How does App Translocation affect us, as app developers? For the most part, the apps seem to work as before. After all, it shouldn’t matter whether your app is launched from /Applications, from ~/Downloads, or from the Xcode build folder. However, when the app runs from a read-only volume, it cannot update itself to a newer version. App Translocation prevents software update mechanisms such as Sparkle from working.

Jeff Johnson:

This is because the vulnerability that Apple is attempting to fix is what the presenter called a “repackaging” problem. The repackaging problem was illustrated at the end of Patrick Wardle’s paper, where he gives an example of a maliciously crafted disk image. It was clear from the session that Apple is concerned not just with Wardle’s dylib hijacking but also with any resources loaded external to the app bundle. Some apps will load external scripts or html, either of which could be employed in an attack. A locally loaded html page has access to the user’s file system, so it could wreak havoc if the page contains maliciously crafted JavaScript. App Translocation was designed to prevent malicious external resources from being loaded by changing the relative paths from the app bundle.

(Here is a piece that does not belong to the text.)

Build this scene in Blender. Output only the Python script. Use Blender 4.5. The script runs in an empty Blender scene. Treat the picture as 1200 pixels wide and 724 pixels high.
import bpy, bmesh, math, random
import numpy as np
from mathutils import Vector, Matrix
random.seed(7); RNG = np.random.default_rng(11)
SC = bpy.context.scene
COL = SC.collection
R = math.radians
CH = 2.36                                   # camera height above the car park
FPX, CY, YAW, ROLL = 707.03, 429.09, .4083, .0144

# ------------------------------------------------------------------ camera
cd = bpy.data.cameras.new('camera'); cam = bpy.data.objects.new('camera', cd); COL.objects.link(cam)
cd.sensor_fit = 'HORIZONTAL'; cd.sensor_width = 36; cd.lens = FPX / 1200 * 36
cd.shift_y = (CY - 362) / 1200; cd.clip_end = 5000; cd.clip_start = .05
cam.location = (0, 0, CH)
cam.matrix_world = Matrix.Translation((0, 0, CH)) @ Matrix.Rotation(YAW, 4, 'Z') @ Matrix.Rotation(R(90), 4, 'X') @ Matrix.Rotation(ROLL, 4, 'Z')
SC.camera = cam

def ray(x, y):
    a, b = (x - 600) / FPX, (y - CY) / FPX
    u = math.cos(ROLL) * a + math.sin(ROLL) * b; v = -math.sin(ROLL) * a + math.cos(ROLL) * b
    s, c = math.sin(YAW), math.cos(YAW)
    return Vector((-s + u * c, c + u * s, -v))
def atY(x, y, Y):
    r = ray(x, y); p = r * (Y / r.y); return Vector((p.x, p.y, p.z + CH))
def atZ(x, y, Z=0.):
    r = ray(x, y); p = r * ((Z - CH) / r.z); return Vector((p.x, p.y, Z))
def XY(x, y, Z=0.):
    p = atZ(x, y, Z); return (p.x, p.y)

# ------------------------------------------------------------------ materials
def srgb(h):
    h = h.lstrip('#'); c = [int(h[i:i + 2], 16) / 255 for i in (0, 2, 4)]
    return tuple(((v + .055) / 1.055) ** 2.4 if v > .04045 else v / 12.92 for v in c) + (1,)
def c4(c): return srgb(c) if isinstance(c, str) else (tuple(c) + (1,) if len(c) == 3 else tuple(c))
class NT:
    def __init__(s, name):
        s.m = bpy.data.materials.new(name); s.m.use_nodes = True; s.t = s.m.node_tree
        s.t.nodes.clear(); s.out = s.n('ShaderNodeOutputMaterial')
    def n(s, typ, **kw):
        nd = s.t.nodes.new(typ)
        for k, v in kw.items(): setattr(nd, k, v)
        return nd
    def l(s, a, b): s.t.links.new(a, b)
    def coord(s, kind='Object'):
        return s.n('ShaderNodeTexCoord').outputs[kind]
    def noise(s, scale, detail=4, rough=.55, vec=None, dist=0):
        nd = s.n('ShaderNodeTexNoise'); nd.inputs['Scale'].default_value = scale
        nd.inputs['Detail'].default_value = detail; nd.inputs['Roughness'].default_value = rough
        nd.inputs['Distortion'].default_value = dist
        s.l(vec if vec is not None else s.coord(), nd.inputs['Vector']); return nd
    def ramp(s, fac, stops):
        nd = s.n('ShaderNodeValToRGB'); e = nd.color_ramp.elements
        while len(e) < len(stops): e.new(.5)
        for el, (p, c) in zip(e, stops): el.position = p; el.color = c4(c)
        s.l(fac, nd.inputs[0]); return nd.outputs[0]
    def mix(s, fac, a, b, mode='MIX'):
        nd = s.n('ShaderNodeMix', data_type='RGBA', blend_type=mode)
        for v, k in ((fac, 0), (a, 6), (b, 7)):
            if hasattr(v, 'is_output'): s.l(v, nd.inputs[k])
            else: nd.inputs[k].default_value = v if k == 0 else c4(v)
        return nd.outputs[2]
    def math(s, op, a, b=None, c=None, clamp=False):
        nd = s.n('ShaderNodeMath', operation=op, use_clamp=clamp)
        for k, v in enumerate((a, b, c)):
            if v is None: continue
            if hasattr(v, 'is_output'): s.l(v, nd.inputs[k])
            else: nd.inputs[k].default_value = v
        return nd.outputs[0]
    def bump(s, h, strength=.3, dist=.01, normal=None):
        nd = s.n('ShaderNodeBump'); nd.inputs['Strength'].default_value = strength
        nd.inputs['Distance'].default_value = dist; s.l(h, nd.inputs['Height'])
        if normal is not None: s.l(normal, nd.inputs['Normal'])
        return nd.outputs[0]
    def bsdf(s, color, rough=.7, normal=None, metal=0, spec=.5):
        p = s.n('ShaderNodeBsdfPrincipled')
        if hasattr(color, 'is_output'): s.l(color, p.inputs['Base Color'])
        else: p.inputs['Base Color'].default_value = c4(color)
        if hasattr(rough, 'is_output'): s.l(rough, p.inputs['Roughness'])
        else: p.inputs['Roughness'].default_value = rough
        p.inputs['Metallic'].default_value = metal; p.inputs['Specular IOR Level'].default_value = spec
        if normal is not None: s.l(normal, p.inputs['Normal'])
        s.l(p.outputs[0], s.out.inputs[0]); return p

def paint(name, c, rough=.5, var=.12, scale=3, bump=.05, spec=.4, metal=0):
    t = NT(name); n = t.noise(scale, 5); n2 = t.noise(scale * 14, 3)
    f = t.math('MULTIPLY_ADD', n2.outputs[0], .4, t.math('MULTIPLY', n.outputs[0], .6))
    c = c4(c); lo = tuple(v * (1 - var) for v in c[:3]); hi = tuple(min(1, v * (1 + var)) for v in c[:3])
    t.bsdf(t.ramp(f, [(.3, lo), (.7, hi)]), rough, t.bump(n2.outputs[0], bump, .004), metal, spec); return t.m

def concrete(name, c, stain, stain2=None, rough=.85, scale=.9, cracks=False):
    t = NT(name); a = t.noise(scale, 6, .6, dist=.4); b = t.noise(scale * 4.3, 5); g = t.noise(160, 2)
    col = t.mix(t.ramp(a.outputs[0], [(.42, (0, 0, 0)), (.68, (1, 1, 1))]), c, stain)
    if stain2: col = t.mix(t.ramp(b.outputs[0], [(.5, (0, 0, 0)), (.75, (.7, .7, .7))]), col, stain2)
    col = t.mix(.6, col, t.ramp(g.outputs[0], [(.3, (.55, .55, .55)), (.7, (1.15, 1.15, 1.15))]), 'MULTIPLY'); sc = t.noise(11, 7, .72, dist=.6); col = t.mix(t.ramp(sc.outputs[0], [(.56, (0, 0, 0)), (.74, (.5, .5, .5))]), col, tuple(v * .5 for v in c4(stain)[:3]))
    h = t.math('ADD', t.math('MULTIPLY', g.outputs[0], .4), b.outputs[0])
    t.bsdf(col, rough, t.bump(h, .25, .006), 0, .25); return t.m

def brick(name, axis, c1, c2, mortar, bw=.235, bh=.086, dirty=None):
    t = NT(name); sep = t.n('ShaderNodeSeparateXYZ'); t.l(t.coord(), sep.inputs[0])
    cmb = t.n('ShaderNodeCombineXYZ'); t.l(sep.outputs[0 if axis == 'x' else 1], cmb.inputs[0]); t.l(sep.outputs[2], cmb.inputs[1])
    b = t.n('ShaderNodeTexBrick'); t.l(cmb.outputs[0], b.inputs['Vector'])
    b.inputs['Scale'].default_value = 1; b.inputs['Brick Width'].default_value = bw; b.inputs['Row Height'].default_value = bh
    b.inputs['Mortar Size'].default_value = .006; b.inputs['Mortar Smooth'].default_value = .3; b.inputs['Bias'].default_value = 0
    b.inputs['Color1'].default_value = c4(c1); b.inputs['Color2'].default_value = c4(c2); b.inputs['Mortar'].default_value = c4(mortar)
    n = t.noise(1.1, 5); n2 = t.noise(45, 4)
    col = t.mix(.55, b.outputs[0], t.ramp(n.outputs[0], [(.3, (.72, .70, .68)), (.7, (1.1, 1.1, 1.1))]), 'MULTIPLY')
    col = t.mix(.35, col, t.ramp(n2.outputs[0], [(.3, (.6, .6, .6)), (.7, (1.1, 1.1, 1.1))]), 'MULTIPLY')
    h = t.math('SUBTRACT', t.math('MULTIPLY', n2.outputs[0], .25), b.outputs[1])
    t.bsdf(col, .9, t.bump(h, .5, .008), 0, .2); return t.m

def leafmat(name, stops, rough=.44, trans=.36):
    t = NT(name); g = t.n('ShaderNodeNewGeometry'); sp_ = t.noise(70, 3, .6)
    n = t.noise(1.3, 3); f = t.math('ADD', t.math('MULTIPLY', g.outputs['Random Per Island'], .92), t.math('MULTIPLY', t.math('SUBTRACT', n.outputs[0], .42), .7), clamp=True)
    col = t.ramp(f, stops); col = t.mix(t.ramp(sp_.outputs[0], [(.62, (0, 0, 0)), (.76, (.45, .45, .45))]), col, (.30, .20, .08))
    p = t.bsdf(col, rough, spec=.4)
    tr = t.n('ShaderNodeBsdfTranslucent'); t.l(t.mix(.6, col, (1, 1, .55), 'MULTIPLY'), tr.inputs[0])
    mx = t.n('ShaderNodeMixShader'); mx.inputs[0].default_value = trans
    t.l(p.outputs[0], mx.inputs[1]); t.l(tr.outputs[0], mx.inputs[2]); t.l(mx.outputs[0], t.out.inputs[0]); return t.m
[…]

See also: WWDC Session 706: What’s New in Security.

Update (2016-06-17): Jeff Johnson:

The fundamental problem, the primary cause of both of the flaws I discovered, is that App Translocation happens automatically, without any awareness by or notification to the user, but App Translocation is turned off by a manual action by the user — moving the app bundle in Finder — again without any awareness or notification.

[…]

The more I learn about App Translocation, the more I feel that it is a bad idea with a botched implementation.

Update (2016-06-29): Jeff Johnson (tweet, Hacker News):

The problem with Gatekeeper Path Randomization is that copying applications to a read-only disk image will break functionality in many, if not most, existing applications. Perhaps most notable, features like automatic software updates (via Sparkle or similar mechanisms) will no longer work. Apple may not view this as an issue, given that GPR will be disabled once the user moves the application out of the Downloads folder. However, many users run applications from the Downloads folder, never moving them. This is especially common when a user is trying out an application prior to purchasing it, and an app that doesn’t work as expected due to GPR seems certain to lead to lost sales. Worse, even if the customer moves your app to their Applications folder, it may continue to be broken, depending on how your app is packaged.

[…]

Because the vast majority of apps do not load external resources relative to the app bundle path, only a very small percentage of apps are vulnerable to the attack that Gatekeeper Path Randomization is attempting to prevent. Nevertheless, Apple’s current implementation for GPR affects all apps outside the Mac App Store, and the negative impacts will be felt far and wide. While we believe there are several changes Apple can and should make, a simple workaround would be to allow software developers to opt out of Gatekeeper Path Randomization. If an app does not load external app-relative resources, GPR provides no benefit. The app should thus be able to put a key in its Info.plist specifying that GPR should not apply to the app.

Update (2016-06-30): Jeff Johnson:

I respect that Apple had a difficult choice. I’ve been thinking a lot about it, and I’m not sure exactly what mechanism I would use to protect against the repackaging problem. Gatekeeper Path Randomization is flawed, in my opinion, but there is no ideal solution. Any alternative I can think of would also have major downsides. This is why the Info.plist key is so important. The best way to prevent any problems or breakage caused by Gatekeeper Path Randomization is to avoid it completely. And we know it’s not necessary for most apps, because they aren’t vulnerable to repackaging, so there should be an easy way to indicate to Gatekeeper that an app doesn’t need it. It’s not naive to trust developers with an Info.plist key; the whole Gatekeeper and Developer ID system is based on trust. If that trust is violated, then Apple has the ability to revoke a developer’s signing cert, but thankfully the nuclear option has rarely been necessary.

Update (2016-07-11): The public beta version of DropDMG can now create signed disk images to avoid Gatekeeper path randomization.

Update (2016-07-21): DropDMG 3.4 is now available with support for creating signed .dmg disk images and .xip archives.

Update (2016-07-26): Jeff Johnson:

As I mentioned in an earlier blog post, there’s a new API for App Translocation in the 10.12 SDK: <Security/SecTranslocate.h>. However, if you’re sane, you’re not shipping your apps yet with the 10.12 SDK. So how can you detect App Translocation in your shipping apps? The trick is that since you can’t link against the new functions, you have to load them at runtime. I’ve provided sample code below.

Update (2016-08-18): Jeff Johnson:

Therefore, we’re faced with the odd situation where App Translocation affects our apps, but there’s no supported way to detect it, not even with the latest SDK. It’s unclear how this situation can be tenable. As we’ve seen, though, Apple works in mysterious ways. Thankfully, the SecTranslocate symbols still exist in the Security.framework binary, so the technique explained in my last blog post continues to work. The Dude abides.

Update (2016-10-07): Jeff Johnson:

In an earlier post I mentioned that the I stumbled upon a different place where a kind of API for App Translocation still exists in macOS 10.12 Sierra: the security command-line tool. It’s not in the man page, so don’t bother to RTFM, but you will find it at the end of the usage information, when you simply type security into Terminal[…]

Update (2017-02-18): Johannes Tiefenbrunner:

If you put these two things together it becomes impossible to create permanent (“Forever”) rules in Little Snitch for apps that are still in quarantine, because each time they are launched they will be launched from a different path.